In spring 2024, Harvard established the Institutional Voice Working Group to consider whether and when our institution should issue official statements on publicly salient issues. The Working Group’s report concluded that the University and its leaders should not issue official statements about public matters that do not directly impact the University’s core function as an academic institution. Please see Institutional Voice Principles for more information on the report and associated FAQs.

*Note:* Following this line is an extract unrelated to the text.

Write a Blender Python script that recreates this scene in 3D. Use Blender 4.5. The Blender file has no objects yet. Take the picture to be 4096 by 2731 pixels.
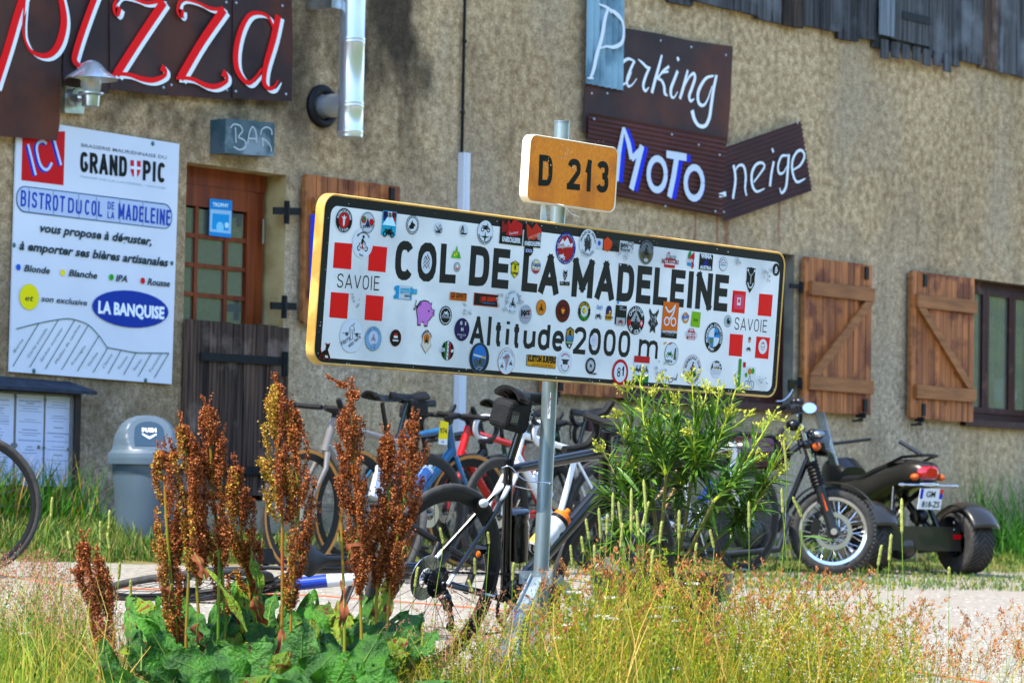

In addition to Harvard SEAS policies, the Harvard Office of the Associate Provost for Student Affairs maintains a list of key University-wide Student Affairs Policies

For details on the Institutional Voice Principles, please refer to the official document. For ease of access, please see below for an excerpt of the document:

  1. First, the integrity and credibility of the institution are compromised when the university speaks officially on matters outside its institutional area of expertise. Faculty members, speaking for themselves, have expertise in their respective domains of knowledge, and they may often speak about what they know. In so doing, however, they do not speak for the university. The university’s leaders are hired for their skill in leading an institution of higher education, not their expertise in public affairs. When speaking in their official roles, therefore, they should restrict themselves to matters within their area of institutional expertise and responsibility: the running of a university.
  2. Second, if the university and its leaders become accustomed to issuing official statements about matters beyond the core function of the university, they will inevitably come under intense pressure to do so from multiple, competing sides on nearly every imaginable issue of the day. This is the reality of contemporary public life in an era of social media and political polarization. Those pressures, coming from inside and outside the university, will distract energy and attention from the university’s essential purpose. The university is not a government, tasked with engaging the full range of foreign and domestic policy issues, and its leaders are not, and must not be, selected for their personal political beliefs.
  3. Third, if the university adopts an official position on an issue beyond its core function, it will be understood to side with one perspective or another on that issue. Given the diversity of viewpoints within the university, choosing a side, or appearing to do so can undermine the inclusivity of the university community. It may make it more difficult for some members of the community to express their views when they differ from the university’s official position. The best way for the university to acknowledge pressing public events is by redoubling intellectual engagement through classes, conferences, scholarship, and teaching that draw on the expert knowledge of its faculty.